La tormenta de comentarios oficiosos e insulsos de los activísimos simpatizantes o enemigos de tal o cual facción durante las elecciones recientes, no sirvieron de nada en términos políticos, pero sí demostraron varias características de nuestra ciudadanía: el bajísimo nivel educativo y cívico de la mayoría de los internautas, un odio enfurecido a las autoridades y la pobre acción con que las escasas individualidades actúan en favor del proceso ascendente de nuestra cultura.
Por eso y muchísimo más, las redes sociales son un gran recurso para conocer el humor y la temperatura de nuestro tiempo. Nunca antes fue tan sencillo advertir el talante de un grupo, un país o una cultura. Si aprendemos a pasar por alto la basura, las consejas de la buena-gente, la supuesta opinión política de vinagrillos y fanatizados y el montón de comentarios mediocres de cráneos privilegiados, esos urgidos de decir sin tener qué decir ni saber cómo hacerlo, llegamos al punto de deslindar lo esencial para conocer de qué materia está hecha, en términos sociológicos, el México de nuestros días.
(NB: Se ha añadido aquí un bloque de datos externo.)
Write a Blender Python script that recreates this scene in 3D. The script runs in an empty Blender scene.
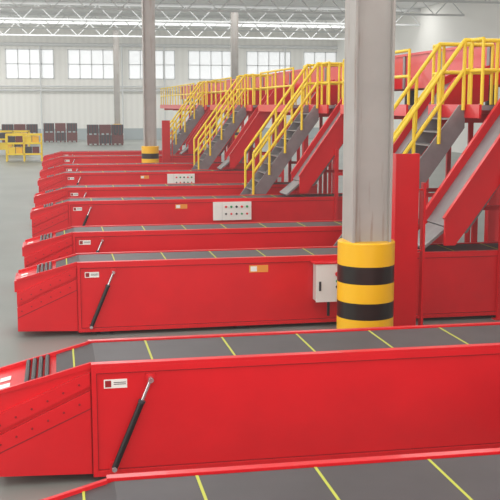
import bpy, bmesh, math, random
from mathutils import Vector, Matrix
random.seed(3)
S=bpy.context.scene
S.view_settings.view_transform='Standard'
S.view_settings.exposure=0.0

def srgb(r,g,b):
    f=lambda c:(c/255/12.92) if c/255<=0.04045 else ((c/255+0.055)/1.055)**2.4
    return (f(r),f(g),f(b),1)
def mat(name,col,rough=0.5,metal=0.0,noise=0.0,nscale=6.0,coat=0.0,emit=0.0,spec=0.5,bump=0.0):
    m=bpy.data.materials.new(name); m.use_nodes=True
    nt=m.node_tree; b=nt.nodes['Principled BSDF']
    b.inputs['Base Color'].default_value=col
    b.inputs['Roughness'].default_value=rough
    b.inputs['Metallic'].default_value=metal
    b.inputs['Specular IOR Level'].default_value=spec
    b.inputs['Coat Weight'].default_value=coat
    if emit>0:
        b.inputs['Emission Color'].default_value=col
        b.inputs['Emission Strength'].default_value=emit
    if noise>0 or bump>0:
        tc=nt.nodes.new('ShaderNodeTexCoord'); n=nt.nodes.new('ShaderNodeTexNoise')
        n.inputs['Scale'].default_value=nscale; n.inputs['Detail'].default_value=5
        nt.links.new(tc.outputs['Object'],n.inputs['Vector'])
        if noise>0:
            r=nt.nodes.new('ShaderNodeValToRGB')
            k=1-noise
            r.color_ramp.elements[0].position=0.3; r.color_ramp.elements[1].position=0.7
            r.color_ramp.elements[0].color=(col[0]*k,col[1]*k,col[2]*k,1)
            r.color_ramp.elements[1].color=col
            nt.links.new(n.outputs['Fac'],r.inputs['Fac']); nt.links.new(r.outputs['Color'],b.inputs['Base Color'])
        if bump>0:
            bp=nt.nodes.new('ShaderNodeBump'); bp.inputs['Strength'].default_value=bump
            nt.links.new(n.outputs['Fac'],bp.inputs['Height']); nt.links.new(bp.outputs['Normal'],b.inputs['Normal'])
    return m
RED=mat('red_paint',srgb(228,20,32),0.34,noise=0.12,nscale=1.8,coat=0.12)
RED2=mat('red_paint_seam',srgb(150,16,24),0.45)
BELT=mat('grey_belt',srgb(74,68,69),0.5,noise=0.2,nscale=3)
YLINE=mat('belt_line_yellow',srgb(190,192,70),0.6)
BLACK=mat('black_rubber',srgb(28,26,28),0.4)
STEEL=mat('bright_steel',srgb(205,205,208),0.25,metal=0.8)
WHITE=mat('label_white',srgb(240,238,232),0.5)
ORANGE=mat('label_orange',srgb(240,150,60),0.5)
GREYBOX=mat('box_grey',srgb(214,212,206),0.45)
YEL=mat('yellow_paint',srgb(250,216,50),0.4)
GUARDY=mat('guard_yellow',srgb(248,190,20),0.35)
GUARDK=mat('guard_black',srgb(34,26,24),0.3)
def colmat():
    m=mat('column_grey',srgb(178,173,168),0.6,noise=0.14,nscale=2)
    nt=m.node_tree; b=nt.nodes['Principled BSDF']
    src=b.inputs['Base Color'].links[0].from_socket
    tc=nt.nodes.new('ShaderNodeTexCoord'); mp=nt.nodes.new('ShaderNodeMapping'); mp.inputs['Scale'].default_value=(9,9,0.8)
    n=nt.nodes.new('ShaderNodeTexNoise'); n.inputs['Scale'].default_value=1.2; n.inputs['Detail'].default_value=6
    r=nt.nodes.new('ShaderNodeValToRGB'); r.color_ramp.elements[0].position=0.58; r.color_ramp.elements[1].position=0.75
    mx=nt.nodes.new('ShaderNodeMixRGB'); mx.inputs['Color2'].default_value=srgb(140,112,96)
    nt.links.new(tc.outputs['Object'],mp.inputs['Vector']); nt.links.new(mp.outputs[0],n.inputs['Vector'])
    nt.links.new(n.outputs['Fac'],r.inputs['Fac']); nt.links.new(r.outputs['Color'],mx.inputs['Fac'])
    nt.links.new(src,mx.inputs['Color1']); nt.links.new(mx.outputs[0],b.inputs['Base Color'])
    return m
COL=colmat()
GALV=mat('galvanised_grey',srgb(150,147,149),0.42,metal=0.3,noise=0.22,nscale=4)
DARK=mat('dark_frame',srgb(56,54,60),0.5)
BLUE=mat('button_green',srgb(40,150,80),0.4)
CARD=mat('crate_brown',srgb(120,56,52),0.7,noise=0.2)

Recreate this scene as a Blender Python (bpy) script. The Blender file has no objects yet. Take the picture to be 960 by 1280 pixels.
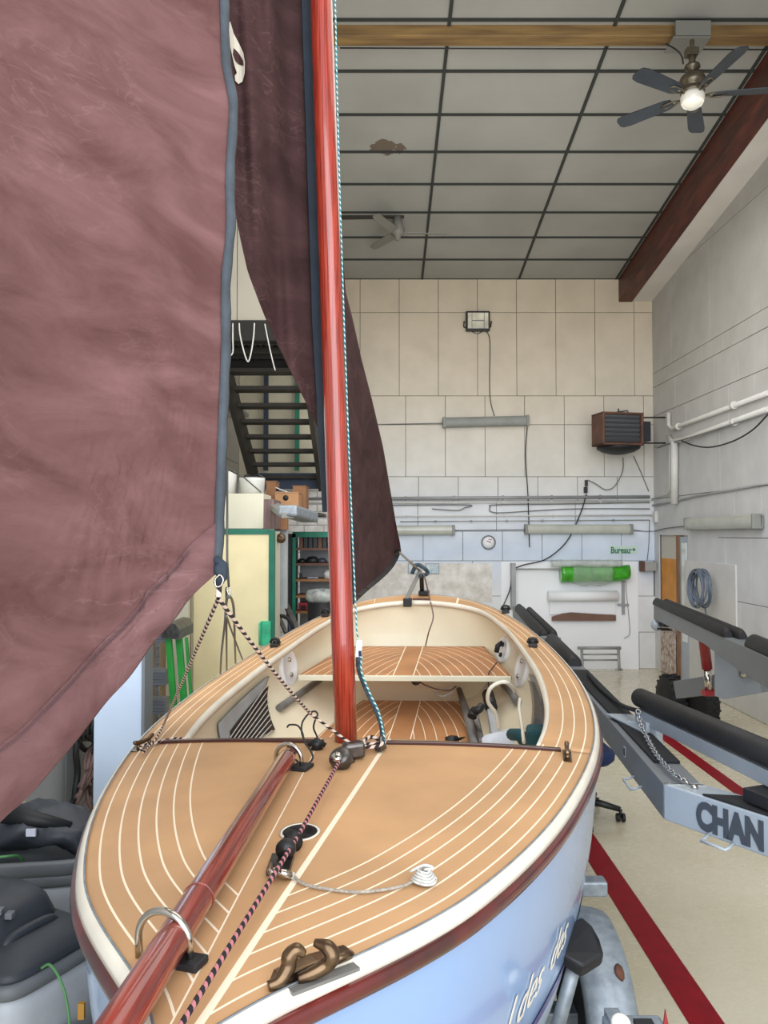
import bpy, bmesh, math, random
from math import sin, cos, pi, radians as R
from mathutils import Vector as V, Matrix, noise
random.seed(7)
SC = bpy.context.scene
COL = SC.collection
F = 960.0
TH = math.atan(25/960)
CT, ST = cos(TH), sin(TH)
CAMZ = 2.0

# ------------------------------------------------------------------ measuring helpers
def ray(px, py):
    v = (640-py)/F
    return V(((px-480)/F, CT-v*ST, ST+v*CT))
def at(px, py, Y):
    d = ray(px, py); k = Y/d.y
    return V((d.x*k, Y, CAMZ+d.z*k))
def onx(px, py, X):
    d = ray(px, py); k = X/d.x
    return V((X, d.y*k, CAMZ+d.z*k))
def onz(px, py, z):
    d = ray(px, py); k = (z-CAMZ)/d.z
    return V((d.x*k, d.y*k, z))

# ------------------------------------------------------------------ materials
def lin(c):
    return tuple(((x/255)/12.92 if x/255 <= .04045 else ((x/255+.055)/1.055)**2.4) for x in c[:3])+(1,)
MATS = {}
def mat(name, col, rough=.6, metal=0, var=.0, vs=8, col2=None, bump=0, bs=40, coat=0, stretch=None, spec=.5, alpha=1, trans=0, emit=0, coords='Object', detail=4):
    m = bpy.data.materials.new(name); m.use_nodes = True
    nt = m.node_tree; b = nt.nodes['Principled BSDF']; N = nt.nodes.new; L = nt.links.new
    b.inputs['Base Color'].default_value = lin(col)
    b.inputs['Roughness'].default_value = rough
    b.inputs['Metallic'].default_value = metal
    b.inputs['Specular IOR Level'].default_value = spec
    b.inputs['Coat Weight'].default_value = coat
    b.inputs['Coat Roughness'].default_value = .08
    if alpha < 1: b.inputs['Alpha'].default_value = alpha
    if trans: b.inputs['Transmission Weight'].default_value = trans
    if emit:
        b.inputs['Emission Color'].default_value = lin(col); b.inputs['Emission Strength'].default_value = emit
    tc = N('ShaderNodeTexCoord'); mp = N('ShaderNodeMapping'); L(tc.outputs[coords], mp.inputs[0])
    if stretch: mp.inputs['Scale'].default_value = stretch
    if var or col2:
        n = N('ShaderNodeTexNoise'); n.inputs['Scale'].default_value = vs; n.inputs['Detail'].default_value = detail
        L(mp.outputs[0], n.inputs['Vector'])
        r = N('ShaderNodeValToRGB'); r.color_ramp.elements[0].position = .32; r.color_ramp.elements[1].position = .68
        c2 = col2 or tuple(max(0, x*(1-var)) for x in col)
        r.color_ramp.elements[0].color = lin(c2); r.color_ramp.elements[1].color = lin(col)
        L(n.outputs[0], r.inputs[0]); L(r.outputs[0], b.inputs['Base Color'])
    if bump:
        n2 = N('ShaderNodeTexNoise'); n2.inputs['Scale'].default_value = bs; n2.inputs['Detail'].default_value = 5
        L(mp.outputs[0], n2.inputs['Vector'])
        bp = N('ShaderNodeBump'); bp.inputs['Strength'].default_value = bump; bp.inputs['Distance'].default_value = .01
        L(n2.outputs[0], bp.inputs['Height']); L(bp.outputs[0], b.inputs['Normal'])
    MATS[name] = m
    return m

def mathn(nt, op, a, b=None, c=None):
    n = nt.nodes.new('ShaderNodeMath'); n.operation = op
    for i, x in enumerate((a, b, c)):
        if x is None: continue
        if isinstance(x, (int, float)): n.inputs[i].default_value = x
        else: nt.links.new(x, n.inputs[i])
    return n.outputs[0]
def mixc(nt, fac, a, b):
    n = nt.nodes.new('ShaderNodeMix'); n.data_type = 'RGBA'
    if isinstance(fac, (int, float)): n.inputs[0].default_value = fac
    else: nt.links.new(fac, n.inputs[0])
    for i, x in ((6, a), (7, b)):
        if isinstance(x, tuple): n.inputs[i].default_value = x
        else: nt.links.new(x, n.inputs[i])
    return n.outputs[2]
def attr(nt, name):
    n = nt.nodes.new('ShaderNodeAttribute'); n.attribute_name = name
    return n.outputs['Fac']
def bcol(m): 
    b = m.node_tree.nodes['Principled BSDF'].inputs['Base Color']
    return b.links[0].from_socket if b.is_linked else tuple(b.default_value)
def setcol(m, s): m.node_tree.links.new(s, m.node_tree.nodes['Principled BSDF'].inputs['Base Color'])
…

En mezcla de frustración, violencia, ignorancia y limitada capacidad de acción, el resultado no es muy alentador. La melancolía, con frecuencia confundida con depresión, tristeza, desaliento y frustración, es además uno de los sentimientos que más se perciben en las redes sociales. A estas alturas, una cosa es evidente: no somos un pueblo feliz ni confiado. Tampoco los mexicanos apreciamos la verdad por encima de todo ni hay indicios de una superación sostenida o de un anhelo por ser mejores porque los más siguen creyendo, como dijera Jean Paul Sartre, que “el otro, el otro es el infierno”. Por consiguiente, la solución de nuestras vidas o su perdición sigue en manos del “otro”, no de las nuestras.